I know they exist, but where?
The Union Pacific’s Sunset Route near Indio, CA. Then there are the various tunnels, too many to mention individually (i.e. Hudson River and East River Tunnels to Penn Station in NYC).
Lowest that is not in an undersea tunnel or mine tunnel is the Union Pacific (former SP) main line adjacent to the Salton Sea, about 233 feet below sea level. It’s a nasty place – hot, humid, windy, overrun with flies, and it smells terrible.
RWM
UP (formerly SP) Sunset Route line by the Salton Sea, somewhere between 220 and 230 feet below sea level. The original 1877 route got down to 278 feet below sea level, that spot is now under water. In addition, the Imperial Valley trackage north of El Centro is also below sea level.

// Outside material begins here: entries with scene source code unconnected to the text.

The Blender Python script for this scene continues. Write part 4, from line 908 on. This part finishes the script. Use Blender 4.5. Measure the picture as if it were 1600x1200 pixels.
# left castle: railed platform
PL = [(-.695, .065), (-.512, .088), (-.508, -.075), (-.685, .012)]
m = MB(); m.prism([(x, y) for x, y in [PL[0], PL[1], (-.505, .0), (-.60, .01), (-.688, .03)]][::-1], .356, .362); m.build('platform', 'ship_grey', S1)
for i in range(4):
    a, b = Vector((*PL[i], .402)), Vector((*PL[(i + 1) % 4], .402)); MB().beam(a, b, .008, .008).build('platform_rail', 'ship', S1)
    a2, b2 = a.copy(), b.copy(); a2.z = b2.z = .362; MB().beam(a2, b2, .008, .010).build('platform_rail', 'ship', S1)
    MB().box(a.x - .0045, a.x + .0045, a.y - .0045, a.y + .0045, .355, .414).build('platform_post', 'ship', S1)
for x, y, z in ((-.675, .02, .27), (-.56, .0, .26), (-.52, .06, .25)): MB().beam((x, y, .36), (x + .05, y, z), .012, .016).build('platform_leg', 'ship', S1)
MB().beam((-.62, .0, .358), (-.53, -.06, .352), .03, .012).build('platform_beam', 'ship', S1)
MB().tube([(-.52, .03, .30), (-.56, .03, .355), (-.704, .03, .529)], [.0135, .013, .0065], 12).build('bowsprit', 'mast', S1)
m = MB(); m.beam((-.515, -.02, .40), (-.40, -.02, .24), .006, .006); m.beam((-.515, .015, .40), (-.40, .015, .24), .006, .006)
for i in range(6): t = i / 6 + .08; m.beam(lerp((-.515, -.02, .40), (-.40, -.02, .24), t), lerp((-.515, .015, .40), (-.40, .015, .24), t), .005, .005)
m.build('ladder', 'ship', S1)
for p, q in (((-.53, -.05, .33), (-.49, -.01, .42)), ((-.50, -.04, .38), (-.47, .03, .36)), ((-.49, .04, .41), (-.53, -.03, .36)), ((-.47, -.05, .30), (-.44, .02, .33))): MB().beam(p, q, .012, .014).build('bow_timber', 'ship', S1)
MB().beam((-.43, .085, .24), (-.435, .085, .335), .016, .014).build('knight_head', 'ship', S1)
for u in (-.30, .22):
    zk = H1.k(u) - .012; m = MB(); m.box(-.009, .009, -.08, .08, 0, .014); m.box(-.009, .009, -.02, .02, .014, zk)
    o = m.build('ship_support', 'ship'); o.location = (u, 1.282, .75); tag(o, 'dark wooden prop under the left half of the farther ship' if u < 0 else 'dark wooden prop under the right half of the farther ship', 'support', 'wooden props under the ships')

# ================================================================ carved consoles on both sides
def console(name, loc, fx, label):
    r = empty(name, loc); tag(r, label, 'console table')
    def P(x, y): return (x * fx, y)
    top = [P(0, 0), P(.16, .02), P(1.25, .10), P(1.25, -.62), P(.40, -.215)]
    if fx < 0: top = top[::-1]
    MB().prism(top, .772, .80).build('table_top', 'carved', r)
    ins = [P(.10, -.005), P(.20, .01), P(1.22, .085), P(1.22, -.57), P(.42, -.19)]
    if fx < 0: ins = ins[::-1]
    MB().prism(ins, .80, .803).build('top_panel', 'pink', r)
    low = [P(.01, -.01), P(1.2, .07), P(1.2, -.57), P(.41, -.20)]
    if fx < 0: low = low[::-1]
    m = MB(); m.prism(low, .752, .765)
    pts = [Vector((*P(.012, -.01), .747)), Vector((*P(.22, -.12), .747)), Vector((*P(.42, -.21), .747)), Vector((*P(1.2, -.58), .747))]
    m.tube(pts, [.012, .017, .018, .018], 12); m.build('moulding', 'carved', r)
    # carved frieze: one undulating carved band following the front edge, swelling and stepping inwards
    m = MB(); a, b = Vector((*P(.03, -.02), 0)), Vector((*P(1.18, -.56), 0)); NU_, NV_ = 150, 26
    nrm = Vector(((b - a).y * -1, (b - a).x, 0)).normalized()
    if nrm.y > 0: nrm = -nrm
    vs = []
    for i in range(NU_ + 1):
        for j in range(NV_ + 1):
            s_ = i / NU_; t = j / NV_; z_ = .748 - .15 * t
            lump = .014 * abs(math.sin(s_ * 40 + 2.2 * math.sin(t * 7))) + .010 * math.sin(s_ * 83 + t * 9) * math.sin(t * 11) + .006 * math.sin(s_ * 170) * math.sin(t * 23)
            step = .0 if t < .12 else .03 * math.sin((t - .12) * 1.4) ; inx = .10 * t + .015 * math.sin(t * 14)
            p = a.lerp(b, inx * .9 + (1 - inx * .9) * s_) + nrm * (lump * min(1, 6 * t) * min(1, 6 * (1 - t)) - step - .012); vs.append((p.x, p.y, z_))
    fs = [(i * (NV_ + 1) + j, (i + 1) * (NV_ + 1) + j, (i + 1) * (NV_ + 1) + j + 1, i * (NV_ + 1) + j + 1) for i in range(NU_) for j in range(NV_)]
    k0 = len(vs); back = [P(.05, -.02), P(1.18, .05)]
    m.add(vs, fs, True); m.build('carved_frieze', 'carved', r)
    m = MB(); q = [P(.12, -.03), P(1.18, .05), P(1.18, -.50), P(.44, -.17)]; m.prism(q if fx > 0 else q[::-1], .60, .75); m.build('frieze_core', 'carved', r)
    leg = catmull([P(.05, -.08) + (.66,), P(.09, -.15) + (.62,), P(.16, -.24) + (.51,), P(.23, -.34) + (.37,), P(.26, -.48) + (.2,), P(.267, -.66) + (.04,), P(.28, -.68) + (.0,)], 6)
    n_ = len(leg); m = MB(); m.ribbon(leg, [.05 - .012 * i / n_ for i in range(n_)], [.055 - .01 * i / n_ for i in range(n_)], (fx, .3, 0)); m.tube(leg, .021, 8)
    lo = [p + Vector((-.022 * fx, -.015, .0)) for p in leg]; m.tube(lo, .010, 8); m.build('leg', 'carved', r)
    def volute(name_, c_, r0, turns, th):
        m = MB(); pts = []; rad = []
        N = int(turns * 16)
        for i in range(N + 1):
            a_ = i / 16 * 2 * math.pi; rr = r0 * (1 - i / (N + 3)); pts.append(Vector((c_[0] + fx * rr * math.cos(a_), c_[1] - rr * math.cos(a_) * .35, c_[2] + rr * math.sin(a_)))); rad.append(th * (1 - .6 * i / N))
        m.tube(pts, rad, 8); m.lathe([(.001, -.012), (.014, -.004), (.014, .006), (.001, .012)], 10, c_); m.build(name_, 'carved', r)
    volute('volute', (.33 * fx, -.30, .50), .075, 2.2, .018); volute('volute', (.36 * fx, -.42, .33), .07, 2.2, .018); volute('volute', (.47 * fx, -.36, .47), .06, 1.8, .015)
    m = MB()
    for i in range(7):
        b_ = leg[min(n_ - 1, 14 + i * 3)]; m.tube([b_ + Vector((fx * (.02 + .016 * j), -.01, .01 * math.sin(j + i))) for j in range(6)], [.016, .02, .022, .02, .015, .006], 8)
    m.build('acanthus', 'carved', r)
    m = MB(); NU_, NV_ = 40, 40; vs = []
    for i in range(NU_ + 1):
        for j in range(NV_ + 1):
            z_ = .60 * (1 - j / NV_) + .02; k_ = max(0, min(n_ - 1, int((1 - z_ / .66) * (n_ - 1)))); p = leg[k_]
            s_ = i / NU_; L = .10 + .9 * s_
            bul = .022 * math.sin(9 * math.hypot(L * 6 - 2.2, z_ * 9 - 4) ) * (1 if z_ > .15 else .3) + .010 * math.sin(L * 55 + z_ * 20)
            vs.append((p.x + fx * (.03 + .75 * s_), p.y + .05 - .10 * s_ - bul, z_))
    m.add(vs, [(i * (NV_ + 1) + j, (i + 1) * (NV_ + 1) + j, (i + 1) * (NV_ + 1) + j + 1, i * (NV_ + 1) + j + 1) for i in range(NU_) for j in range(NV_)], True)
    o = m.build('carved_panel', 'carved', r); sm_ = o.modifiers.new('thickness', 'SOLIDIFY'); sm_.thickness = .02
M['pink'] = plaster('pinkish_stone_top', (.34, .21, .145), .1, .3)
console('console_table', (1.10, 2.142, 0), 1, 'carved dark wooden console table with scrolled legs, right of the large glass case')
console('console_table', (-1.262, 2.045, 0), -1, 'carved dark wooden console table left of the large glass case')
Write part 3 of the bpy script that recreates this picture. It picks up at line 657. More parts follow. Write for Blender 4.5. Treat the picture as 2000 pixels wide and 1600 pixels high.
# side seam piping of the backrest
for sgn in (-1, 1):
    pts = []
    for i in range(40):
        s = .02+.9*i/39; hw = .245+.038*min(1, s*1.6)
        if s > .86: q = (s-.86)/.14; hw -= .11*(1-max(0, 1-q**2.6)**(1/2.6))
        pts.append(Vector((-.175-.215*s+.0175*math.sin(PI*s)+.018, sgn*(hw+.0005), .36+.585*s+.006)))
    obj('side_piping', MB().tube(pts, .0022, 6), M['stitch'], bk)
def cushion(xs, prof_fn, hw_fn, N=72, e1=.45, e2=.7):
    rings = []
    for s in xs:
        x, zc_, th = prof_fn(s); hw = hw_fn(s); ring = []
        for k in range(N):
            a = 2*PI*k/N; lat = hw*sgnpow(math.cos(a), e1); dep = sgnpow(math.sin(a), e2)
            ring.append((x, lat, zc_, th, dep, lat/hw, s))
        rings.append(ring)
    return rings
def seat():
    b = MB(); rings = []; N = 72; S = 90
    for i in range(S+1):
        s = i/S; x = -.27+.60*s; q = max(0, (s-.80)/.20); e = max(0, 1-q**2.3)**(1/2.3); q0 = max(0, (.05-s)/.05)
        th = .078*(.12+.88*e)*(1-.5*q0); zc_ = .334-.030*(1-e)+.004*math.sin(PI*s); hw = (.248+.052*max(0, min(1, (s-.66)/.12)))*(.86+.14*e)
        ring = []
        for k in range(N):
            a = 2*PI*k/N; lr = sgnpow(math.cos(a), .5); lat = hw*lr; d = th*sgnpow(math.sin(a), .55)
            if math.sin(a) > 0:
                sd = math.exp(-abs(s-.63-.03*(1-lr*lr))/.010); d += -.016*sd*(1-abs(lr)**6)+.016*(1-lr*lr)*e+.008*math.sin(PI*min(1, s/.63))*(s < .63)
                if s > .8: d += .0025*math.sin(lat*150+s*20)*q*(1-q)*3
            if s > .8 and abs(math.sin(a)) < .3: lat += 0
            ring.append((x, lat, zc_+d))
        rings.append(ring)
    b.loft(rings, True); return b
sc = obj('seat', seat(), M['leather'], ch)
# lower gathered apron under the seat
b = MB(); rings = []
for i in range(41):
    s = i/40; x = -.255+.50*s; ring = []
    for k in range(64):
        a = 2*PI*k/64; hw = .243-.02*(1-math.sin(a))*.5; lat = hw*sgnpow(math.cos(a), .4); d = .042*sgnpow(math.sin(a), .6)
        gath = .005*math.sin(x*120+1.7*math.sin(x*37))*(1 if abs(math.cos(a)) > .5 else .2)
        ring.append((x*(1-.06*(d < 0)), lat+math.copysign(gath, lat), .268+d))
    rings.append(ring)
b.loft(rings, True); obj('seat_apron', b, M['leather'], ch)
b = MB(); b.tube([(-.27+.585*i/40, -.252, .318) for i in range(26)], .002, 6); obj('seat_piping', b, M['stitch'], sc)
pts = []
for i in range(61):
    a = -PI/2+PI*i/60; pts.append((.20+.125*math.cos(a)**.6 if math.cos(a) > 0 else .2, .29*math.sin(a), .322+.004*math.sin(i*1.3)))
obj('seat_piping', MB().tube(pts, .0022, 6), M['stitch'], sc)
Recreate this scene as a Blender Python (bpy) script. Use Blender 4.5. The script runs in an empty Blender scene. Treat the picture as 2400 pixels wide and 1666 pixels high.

For further info, see Myrick’s Railroads of Arizona Vol. I.
Not under the rivers, but well below sea level - the lower level trackage of Grand Central Station in New York and a considerable percentage of the subway tracks under Manhattan.
Japan has a number of undersea tunnels, including one monster 31 miles long that bottoms out at a depth that would have crushed a WWII submarine.
The link between Sweden and Denmark is partially bridge, partially tunnel.
Chuck (Modeling Central Japan in September, 1964 - well above sea level)
And south and west of El Centro as well. The former SD&AE line west to Plaster City gets above sea level just a bit west of Dixieland, about three miles east of Plaster City. Going south from El Centro, the UP gets above sea level around Heber and is only a few feet “out of the water” by the time it gets to Calexico.
I thought RWM was talking about some of the feed lots down in the valley, which met his description of flies and smell. There’s a big one now next to the aforementioned SD&AE line just east of Dixieland.
The map shows 42nd St and Park Ave around 55 ft above sea level, so I’m guessing no New York Central track got below sea level.
RWM was probably referring to the Salton Sea itself, which is getting increasingly brackish.
Feedlot smell is nothing remarkable, and there are seemingly a zillion of them along railways, including quite a few along the Sunset Route from Maricopa to about Mohawk. The Salton Sea smell and flies, however, strike me as more insidious.
RWM
In my youth, I waterskied there. Not too bad then, but had to take a prompt shower.
Don’t forget the Chunnel between France and Great Britain !
Nicely put…
Considering that the Salton Sea is being loaded up with dissolved solids from the Colorado River, fertilizer and other agricultural runoff along with sewage from Mexicali via the New River, there’s most likely a lot of weird junk in that body of water. To make matters worse, the salinity is already higher than ocean water, which limits the kind of life forms that can live there, but not salty enough to kill off most life forms.
I kind of wonder if there are some commercially valuable chemicals in the sea, e.g. nitrates from fertilizer runoff.
As for other tracks below sea level, BART’s trans-bay tunnel and a good portion of the trackage under Market Street qualify.